Critique of "Enlightenment Now"

This article in Salon about Steven Pinker's most recent publication "Enlightenment Now" mentions so many things about Steven Pinker's work that I have noticed too - his shallowness and carelessness, embedded in excess text.

The article begins with a bang:
In a recent article for Quillette, the “Intellectual Dark Web’s” online safe space, Harvard psychologist Steven Pinker offers some reflections on his most recent book, "Enlightenment Now," one year after it was published. Pinker notes that EN (as I will abbreviate it), a pollyannaish paean to Enlightenment "progressionism," has been the target of “irate attacks from critics on both the right and the left.”
The author, Phil Torres, used an approach to critiquing Enlightenment Now that I had to adopt for "Better Angels"
The problems were so pervasive that I ended up writing an extended critique of just a few pages of the chapter. (Examining the entire book would have been simply overwhelming.)
After detailing Pinker's carelessness and misrepresentation Torres writes:
...Pinker borrowed a quote from Bailey, who didn’t cite the original source and who lifted the quote from its original context to mean the opposite of what Zencey had intended. This led Zencey to confess to me, “how this guy [i.e., Pinker] managed to become a public intellectual in fields so far removed from his expertise is something to wonder at.”
The article concludes:
Let me end with a call for action: Don’t assume that Pinker’s scholarship is reliable. Comb through particular sentences and citations for other hidden — or perhaps intentionally concealed — errors in "Enlightenment Now." Doing so could be, well, enlightening.

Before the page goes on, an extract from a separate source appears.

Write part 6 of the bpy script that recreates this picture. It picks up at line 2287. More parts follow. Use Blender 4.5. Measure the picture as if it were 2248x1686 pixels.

Here is what I concluded about Pinker's work:
 Pinker fails to have any kind of intelligible organizing principle - he just bops around talking about whatever he feels like talking about, so if he finds vegetarianism in Great Britain more interesting than how the Spanish treated indigenous Americans, well that's what he's going to talk about, regardless of the relative significance of each phenomenon to the history of violence. 
The result is that for all his words, Pinker provides no useful explanation for anything.